1971: Beyond Borders (2017) Malayalam Movie Review by Veeyen


The gripes about the follies and futility of war definitely serve a purpose, but ‘1971; Beyond Borders’ sees the classic instance of too much overstating a cause messing up your case altogether.  This is also the reason why the film emerges as generic, and the fascinating and inspirational real story on which the film is based gets watered down on screen.


It’s in Georgia that Major Ravi initiates the action of his latest film ‘1971; Beyond Borders’ where Major Mahadevan (Mohanlal) rescues a Pak soldier in a UN operation. Far away from Georgia, his dad,  Major Sahadevan (Mohanlal again), reminiscences those days at the warfront back in 1971, and how every year since he has paid respect to the two gallant soldiers who had lost their lives fighting for their countries – Lieutenant Chinmay (Allu Sirish)of the Indian Army and Lieutenant Raja (Arunoday Singh) of the Pak Army.

It’s been almost eleven years since ‘Keerthi Chakra’ was released, and in ‘1971; Beyond Borders’ Major Ravi seems to have retraced his steps and gone back even further when it comes to his directorial skills. The film carries a redundant tenor all over it, and the corny ideological tirade that it carries on its back turns out to be the foremost reason for its ruin.

The oodles of patriotism that ‘1971; Beyond Borders’ dishes up looks and sounds better on paper, since there are hardly any hair raising moments in the film that would enliven the patriot in you. On second thoughts, there is indeed one such moment; the one that delivers the interval punch, where a spirited Major Sahadevan blows up on the face of an Intelligence officer and exhorts his superior officer to give them orders to march to the battle field.

The gripes about the follies and futility of war definitely serve a purpose, but ‘1971; Beyond Borders’ sees the classic instance of too much overstating a cause messing up your case altogether.  This is also the reason why the film emerges as generic, and the fascinating and inspirational real story on which the film is based gets watered down on screen.

This particular scene comes at the fag end of an hour, and is preceded by a bulky mound of clichés that threaten to render any war movie as archaic. These are instances that one would immediately associate with any war film, and precisely the exact reason as to why Major Ravi’s recent cinematic endeavours had failed to strike a chord with the audience.
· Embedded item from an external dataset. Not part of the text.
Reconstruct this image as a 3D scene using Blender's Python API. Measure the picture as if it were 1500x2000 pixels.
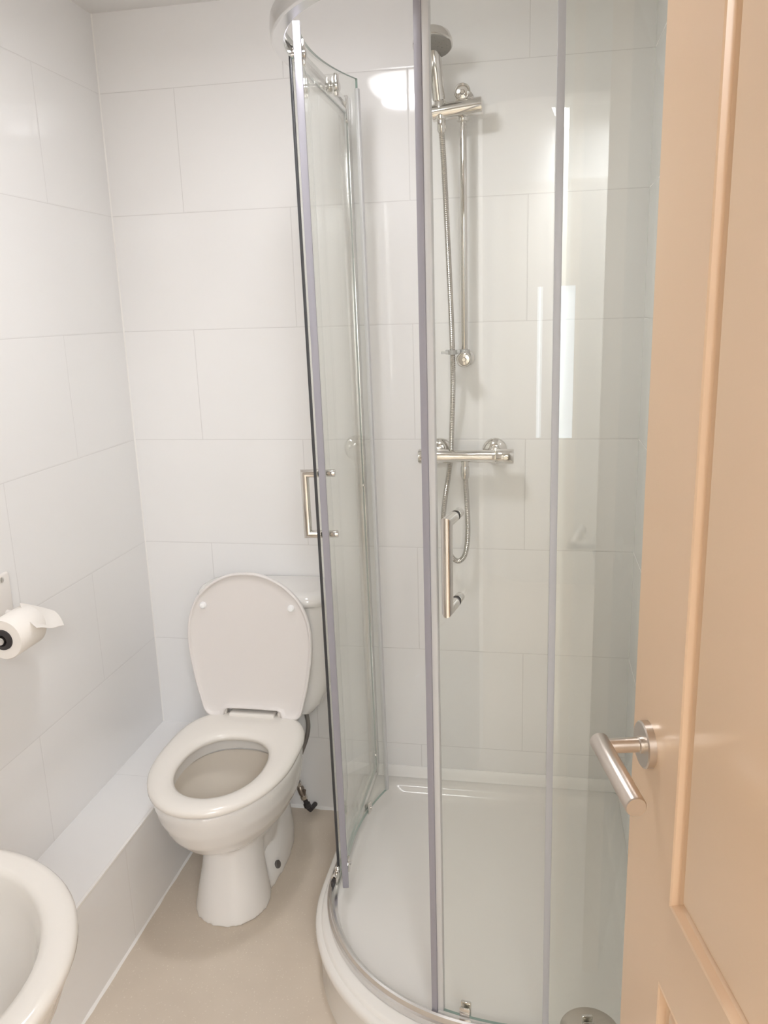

And in ‘1971; Beyond Borders’, the fatal flaws are replicated yet again.

The final thirty minutes of the film involve massive flickerings on screen that one assumes to be rampant firing that is going on or perhaps the dropping of a grenade here or there.  The point is, it’s more of a blackout, and there is very little that is actually visible on screen apart from shadowy figures that move about and the occasional lighting up accompanied by loud blasts.

Despite the pretext that the action takes place at night, the entire lengthy sequence which is also supposedly the highlight of the film, looks all fogged up and dark with hardly anything discernible.  Equally unacceptable are the graphics that look obsolete; which make the war sequences bear a strong resemblance to those video games of the 90’s.

‘1971; Beyond Borders’ has botched up costumes real bad as well, and there seems to be no special effort to bring in some genuineness in costume design. Ditto for the language as well, and it jolts you out of your senses when you hear a terrified soldier murmuring ‘Pani Kitti’ way back in 1971, when ‘Pani Kitti’ merely meant  ‘grabbing a job’.

The gallant sparkle in his eye notwithstanding, Mohanlal looks worn out as Major Sahadevan and despite the twirl in the moustache appears dispirited. A highly controlled performance from Arunoday Singh is the surprise packet of the film. The actor seems to have come a real long way since ‘Jism 2’ and easily has the best scenes in ‘1971; Beyond Borders’. Allu Sirish and his love angle turn out to be more of a millstone in the film than anything else.

‘1971; Beyond Borders’ fails to strike you as an epic war tale, offering almost one-dimensional depictions of its lead characters. With a script that is replete with chestnuts, it’s a plodding war film that renders a rousing real story, facile.